What You Don’t Learn in Film School: A Complete Guide to (Independent) Filmmaking was created because I feel much like the middle class in our country - the true, independent filmmaker - is rapidly becoming extinct and I want to do everything I can to prevent that from happening. I believe I can offer a wealth of knowledge from several aspects of the industry and hope the book will encourage or inspire the next generation and help them go into the business better armed with the knowledge and tools necessary to succeed. I wanted to hand them a map…my map, to help make the journey along the highway to Hell a little easier on their feet so they can avoid some of the blisters and twisted ankles I suffered over the last 30 years.

How did you get the idea for the book?

The book came from years of personal experience in the motion picture and television industry. I do a lot of teaching and consulting and felt I could save some time by writing down answers to the most commonly asked questions I was asked to make it easier for those who I was mentoring. I never had any illusions of grandeur for it as once it started to take shape, it was intended to be a blog that somehow got loose from me and turned into a 200-page book!

What was the most challenging aspect of writing your book?
For me, the most challenging aspect of writing the book was staying focused and keeping to point. The book is 200 pages long and could easily have been 600, as every time an idea hit me, I would go off down another rabbit hole to make a point. I learned after giving my book to someone I really respected that it was all over the place and needed to be streamlined. He reminded me that Rome was not built in a day and that I could always write a Part II or another book covering additional areas that were important to me. So, that’s what I am doing.
Do you find it easier to write nonfiction?

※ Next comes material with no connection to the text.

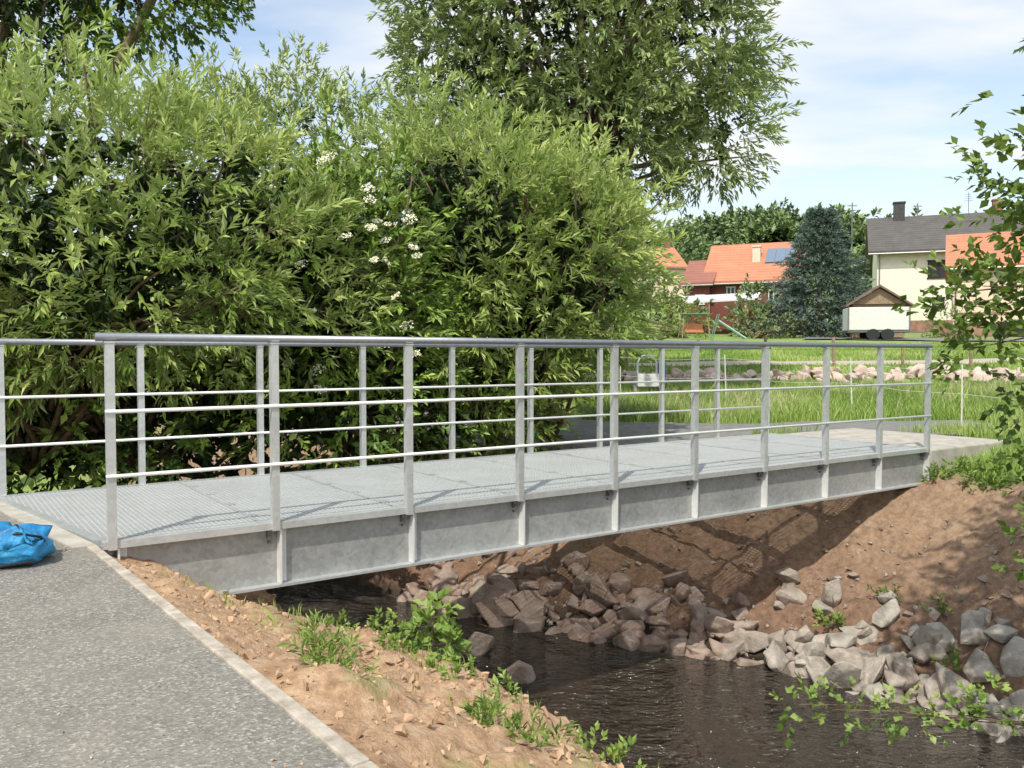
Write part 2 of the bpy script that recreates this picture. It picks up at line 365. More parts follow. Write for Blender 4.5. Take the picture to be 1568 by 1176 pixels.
scatter('river_rocks',big,[(p[0],p[1],-1.86) for p in pp],[.22,.28],M_rock,[.3,.3],seed=8)
N=3600; tt=rng.uniform(-5,0.5,N); x_,y_=rt(tt,0*tt); _,_,qK,qC,qN,_,_=river(x_,y_); qq=qK+.08+rng.random(N)*(qC-qK+.7); x_,y_=rt(tt,qq)
sc=rng.gamma(1.5,.007,N)+.004; m=(sc<.05); 
scatter('soil_clods',small,np.stack([x_,y_,H(x_,y_)+sc*.25],-1)[m],sc[m],M_clod,seed=6)
N=140; tt=rng.uniform(-5,.5,N); x_,y_=rt(tt,0*tt); _,_,qK,_,_,_,_=river(x_,y_); qq=qK-rng.random(N)**2*.9-.1; x_,y_=rt(tt,qq)
scatter('path_grit',small,np.stack([x_,y_,0*x_],-1),rng.uniform(.003,.008,N),M_clod,seed=16)
N=260; x_=np.linspace(.2,19,N)+rng.normal(0,.06,N); y_=20.0+rng.normal(0,.16,N)+x_*.02; sc=rng.uniform(.12,.28,N)
scatter('boulder_wall',big,np.stack([x_,y_,H(x_,y_)+sc*.35],-1),sc,M_pink,seed=11)
# ---------------------------------------------------------------- foliage engines
def leaves(name,base,dirs,length,K,ll,lw,mat,parent,tint,droop=.15,ang=.7,seed=0,f0=.08):
    r=np.random.default_rng(seed); Sn=len(base); length=np.broadcast_to(length,(Sn,))
    f=np.tile(np.linspace(f0,1,K)**.85,(Sn,1))+r.normal(0,.02,(Sn,K))
    p=base[:,None]+dirs[:,None]*(length[:,None]*f)[...,None]; p[...,2]-=droop*length[:,None]*f**2
    rv=norm(r.normal(size=(Sn,K,3))); d=dirs[:,None]
    perp=norm(np.cross(d,rv)); A=ang*r.uniform(.5,1.3,(Sn,K,1))*(1-.5*f[...,None]**3)
    ld=d*np.cos(A)+perp*np.sin(A); ld[...,2]-=.12; ld=norm(ld)
    sd=norm(np.cross(ld,norm(r.normal(size=(Sn,K,3))*.6+np.array([-.1,-.3,1.])))); nn=np.cross(sd,ld)
    l=(ll*r.uniform(.6,1.25,(Sn,K,1))); w=l*(lw/ll)
    a=p; t=p+ld*l-nn*l*.10; m=p+ld*l*.45+nn*l*.05
    V=np.stack([a,m+sd*w*.5,t,m-sd*w*.5],2).reshape(-1,3)
    n=Sn*K; F=np.arange(4*n).reshape(n,4)
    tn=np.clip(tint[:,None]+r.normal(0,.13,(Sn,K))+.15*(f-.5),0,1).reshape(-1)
    return mesh_np(name,V,F,mat,parent,False,None,{'tint':tn})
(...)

I’ve made my living as a fiction writer for over 20 years, so I assumed writing about real stuff would be a breeze. I tell you, it was an incredible adjustment for me and continues to be as I write my next guidebook. I think the process is getting easier but as the old saying goes, ‘to thine own self be true’ and sometimes when you look in the mirror, what you see is ugly or dull and needs to be shaped into something engaging while still keeping its integrity.

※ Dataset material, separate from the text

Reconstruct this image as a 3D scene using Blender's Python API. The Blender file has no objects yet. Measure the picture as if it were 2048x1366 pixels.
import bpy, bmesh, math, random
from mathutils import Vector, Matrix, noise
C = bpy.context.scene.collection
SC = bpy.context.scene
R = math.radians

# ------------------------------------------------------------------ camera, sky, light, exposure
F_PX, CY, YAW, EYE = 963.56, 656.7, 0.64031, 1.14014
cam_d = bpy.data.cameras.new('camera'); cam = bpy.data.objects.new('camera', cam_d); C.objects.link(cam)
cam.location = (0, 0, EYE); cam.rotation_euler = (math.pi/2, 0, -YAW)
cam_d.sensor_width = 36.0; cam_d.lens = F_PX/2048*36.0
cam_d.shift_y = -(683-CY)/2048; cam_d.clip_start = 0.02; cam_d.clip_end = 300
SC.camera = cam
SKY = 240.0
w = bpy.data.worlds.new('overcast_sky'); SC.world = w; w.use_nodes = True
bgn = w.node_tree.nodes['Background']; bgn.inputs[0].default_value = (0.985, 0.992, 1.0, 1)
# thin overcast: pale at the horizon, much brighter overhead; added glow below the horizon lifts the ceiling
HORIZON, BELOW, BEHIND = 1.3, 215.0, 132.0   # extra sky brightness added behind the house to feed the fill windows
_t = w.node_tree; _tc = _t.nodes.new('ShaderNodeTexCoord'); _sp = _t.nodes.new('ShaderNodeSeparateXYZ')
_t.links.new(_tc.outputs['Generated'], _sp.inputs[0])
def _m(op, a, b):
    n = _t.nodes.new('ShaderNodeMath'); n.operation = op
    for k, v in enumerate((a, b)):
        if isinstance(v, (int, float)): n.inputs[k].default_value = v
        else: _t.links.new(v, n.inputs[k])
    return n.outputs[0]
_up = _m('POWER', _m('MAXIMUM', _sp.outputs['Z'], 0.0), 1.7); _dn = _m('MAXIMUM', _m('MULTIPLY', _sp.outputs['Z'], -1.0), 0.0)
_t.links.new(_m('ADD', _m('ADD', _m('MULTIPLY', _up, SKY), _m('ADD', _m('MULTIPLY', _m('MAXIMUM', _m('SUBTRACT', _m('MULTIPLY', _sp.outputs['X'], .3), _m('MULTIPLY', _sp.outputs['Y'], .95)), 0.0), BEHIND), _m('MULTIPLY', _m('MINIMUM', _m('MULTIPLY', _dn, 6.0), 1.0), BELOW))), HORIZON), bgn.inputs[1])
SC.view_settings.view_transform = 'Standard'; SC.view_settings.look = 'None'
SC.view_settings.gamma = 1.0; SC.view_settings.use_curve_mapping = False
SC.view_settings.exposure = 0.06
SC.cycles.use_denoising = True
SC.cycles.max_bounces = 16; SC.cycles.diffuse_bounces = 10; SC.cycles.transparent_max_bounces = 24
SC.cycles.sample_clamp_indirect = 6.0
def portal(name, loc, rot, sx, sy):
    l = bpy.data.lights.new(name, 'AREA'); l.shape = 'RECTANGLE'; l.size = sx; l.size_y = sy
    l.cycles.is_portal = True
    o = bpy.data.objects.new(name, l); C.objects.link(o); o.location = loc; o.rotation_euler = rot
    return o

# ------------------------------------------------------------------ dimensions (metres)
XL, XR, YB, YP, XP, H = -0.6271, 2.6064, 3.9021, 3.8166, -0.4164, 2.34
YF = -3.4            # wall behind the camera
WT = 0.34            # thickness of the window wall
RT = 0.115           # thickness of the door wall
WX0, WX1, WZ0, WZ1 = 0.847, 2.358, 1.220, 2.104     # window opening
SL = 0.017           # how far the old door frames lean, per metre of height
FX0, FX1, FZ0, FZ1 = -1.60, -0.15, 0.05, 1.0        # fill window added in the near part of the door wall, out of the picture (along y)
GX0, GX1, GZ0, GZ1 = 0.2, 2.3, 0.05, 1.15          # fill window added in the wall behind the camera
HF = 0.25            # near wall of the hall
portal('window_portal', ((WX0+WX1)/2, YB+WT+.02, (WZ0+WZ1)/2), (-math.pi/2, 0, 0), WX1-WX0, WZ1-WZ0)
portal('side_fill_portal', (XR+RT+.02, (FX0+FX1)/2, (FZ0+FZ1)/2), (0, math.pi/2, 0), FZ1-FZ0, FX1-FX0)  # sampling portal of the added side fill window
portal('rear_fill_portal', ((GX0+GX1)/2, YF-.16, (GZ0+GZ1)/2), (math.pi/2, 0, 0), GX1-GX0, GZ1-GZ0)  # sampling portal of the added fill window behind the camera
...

Do you have plans to write fiction?
I will probably stay on the path of writing nonfiction for the books, as I have the fiction medium outlet with my screenwriting. I have loosely considered adapting some of my screenplays into books over the years and I’ll admit its something I will probably dabble in sooner than later, especially since I now have written a book.
What projects are you currently working on?

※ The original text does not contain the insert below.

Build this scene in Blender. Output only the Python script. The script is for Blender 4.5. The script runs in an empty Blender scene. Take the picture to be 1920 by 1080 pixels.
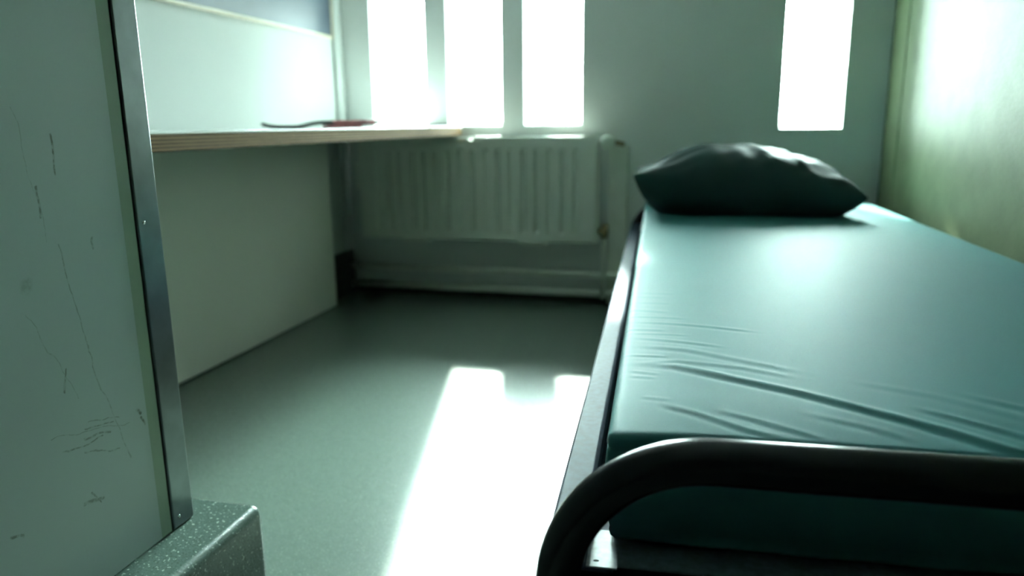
import bpy, bmesh, math, random
from mathutils import Vector, Matrix
random.seed(7)
S = bpy.context.scene
COL = S.collection

# ------------------------------------------------------------ camera, light, exposure
PITCH, YAW, ROLL = math.radians(12.57), math.radians(-14.35), math.radians(-0.62)
CAMZ = 0.72
cam = bpy.data.cameras.new('camera')
cam.sensor_width = 36
cam.lens = 1385 / 1920 * 36
cam.clip_start = 0.02
cam.dof.use_dof = True
cam.dof.focus_distance = 0.80
cam.dof.aperture_fstop = 3.4
co = bpy.data.objects.new('camera', cam)
COL.objects.link(co)
fwd = Vector((math.sin(YAW) * math.cos(PITCH), math.cos(YAW) * math.cos(PITCH), -math.sin(PITCH)))
rgt = Vector((math.cos(YAW), -math.sin(YAW), 0))
upv = rgt.cross(fwd)
r2 = rgt * math.cos(ROLL) + upv * math.sin(ROLL)
u2 = -rgt * math.sin(ROLL) + upv * math.cos(ROLL)
co.matrix_world = Matrix(((r2.x, u2.x, -fwd.x, 0), (r2.y, u2.y, -fwd.y, 0), (r2.z, u2.z, -fwd.z, CAMZ), (0, 0, 0, 1)))
S.camera = co

world = bpy.data.worlds.new('world')
S.world = world
world.use_nodes = True
wn = world.node_tree.nodes
wn['Background'].inputs[0].default_value = (0.86, 1.0, 1.0, 1)
# hazy bright sky: brightest around the sun, paler at the horizon, dimmer ground below it
SUN_DIR = Vector((0.245, -1.0, -0.79)).normalized()      # the way the light travels
SKY_BASE, SKY_HALO, GROUND = 40.0, 240.0, 26.0
wl = world.node_tree.links
def wmath(op, a, b=None):
    n = wn.new('ShaderNodeMath'); n.operation = op
    for i, v in enumerate((a, b)):
        if v is None: continue
        if isinstance(v, (int, float)): n.inputs[i].default_value = v
        else: wl.new(v, n.inputs[i])
    return n.outputs[0]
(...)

I am working on a couple of things right now, as my A.D.D. will never allow me to focus on one project at a time. My next book Why Good Actors Don’t Work is a wake up call for actors, shedding light on several reasons they’re not working, regardless of how well they might know their craft. The other project is a screenplay I am gladly taking the backseat to with a writer whose work has inspired me for quite some time and I’m truly honored to collaborate with. We’ll see where it leads but I have some high hopes with this one. It’s been a nice boot camp for me as a fiction writer as his approach to the craft is much different than mine and I like how he does things.

What advice would you offer to new or aspiring nonfiction authors?
If you have something you are compelled to write, write it. Don’t get your head wrapped up in all the things that can weigh you down creatively or will suffocate the process. There will be plenty of time to edit, trim the fat and make your work better. Too often people get so wrapped up in structure or format, and they never can get off the ground. A writer writes. Never forget that and the less worry you have about everything else, the better and more enjoyable the process can be.